Other Recreational Hot Spots
We’re helping ensure these popular areas aren’t loved to death
A number of the trails on federal public lands in the Roaring Fork Valley were built illegally without Forest Service or BLM permission. As a result many of these trails are poorly designed and traverse important wildlife habitat. While some of these trails are now well established and have been brought into the Forest Service’s or BLM’s formal trail system, the era of building bandit trails on our public lands needs to come to an end. It’s time to move from a frontier mentality of unplanned trail development to a more conscious and deliberate process of trail building.
Recreational use constitutes one of the biggest impacts and threats to our wildlife populations largely due to the habitat fragmentation that comes with increased trail development and use. Fortunately this doesn’t mean we can’t recreate in the backcountry or even build new trails. What it does mean is that we need to build trails and manage our increasing use through a deliberate planning process informed by good science and the advice of wildlife management professionals like the Colorado Parks and Wildlife Commission.
The poster child for how not to do things is the Crown, a mid-elevation play area accessed from various points between Basalt and Carbondale.
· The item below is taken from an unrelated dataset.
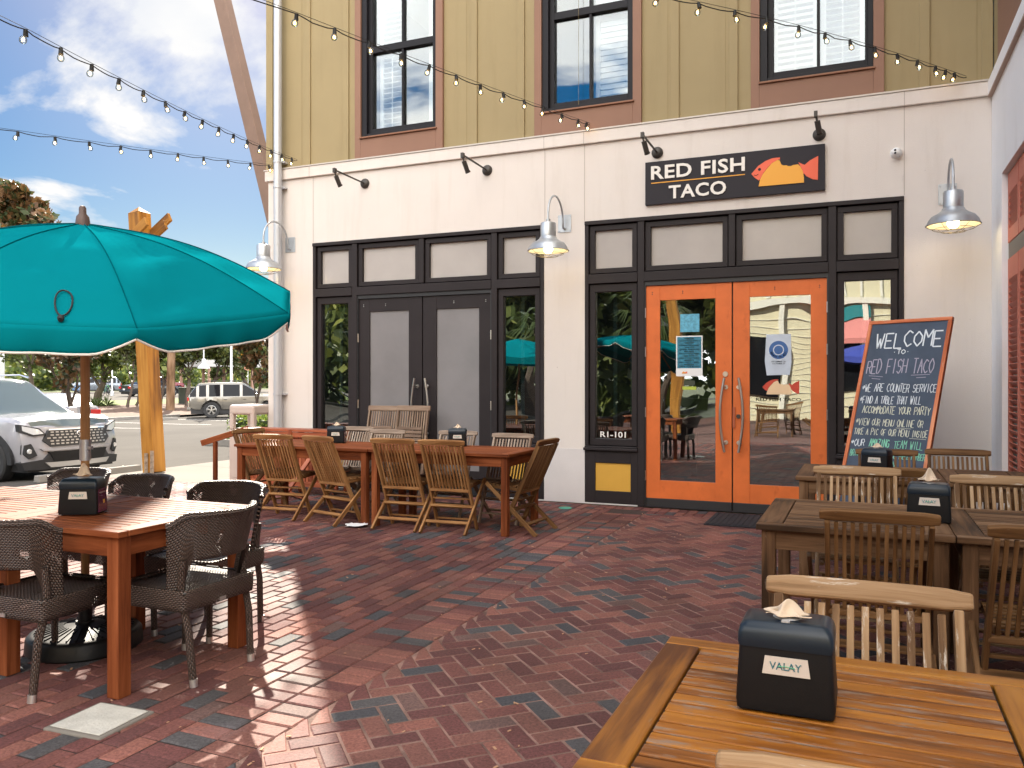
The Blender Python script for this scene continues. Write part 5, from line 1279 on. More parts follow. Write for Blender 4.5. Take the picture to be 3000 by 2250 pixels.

Unauthorized trail-building and unchecked recreation have turned this mid-elevation BLM unit into an ecological sacrifice zone, causing erosion, degrading habitat and driving out wildlife. It illustrates how things can get out of control when there’s insufficient agency oversight and enforcement.
With that in mind, we’re trying to avoid making the same mistake in the nearby Hay Park area. Working with local ranchers (who have summer grazing allotments there) and mountain bikers (who enjoy the popular Hay Park trail), we and our partners are advocating for a compromise solution, with Congressional wilderness designation for most of the area while providing for mountain biking to continue on existing, legal routes. This would ensure that the area remains as is in perpetuity.
Another area that could go the way of the Crown if we’re not careful is the BLM parcel at the north end of Assignation Ridge, southwest of Carbondale. (The parcel is officially called BLM Thompson Creek.) This area is also part of our wilderness proposal; in the meantime, we’re calling on the BLM to manage the unit for its wilderness characteristics.
Finally, we are working with the Forest Service to ensure that a proposed new dirtbike/ATV route between Basalt Mountain and Gypsum avoids sensitive habit and is limited to on trail or road, rather than creating a network of routes which will lead to significant fragmentation of this habitat.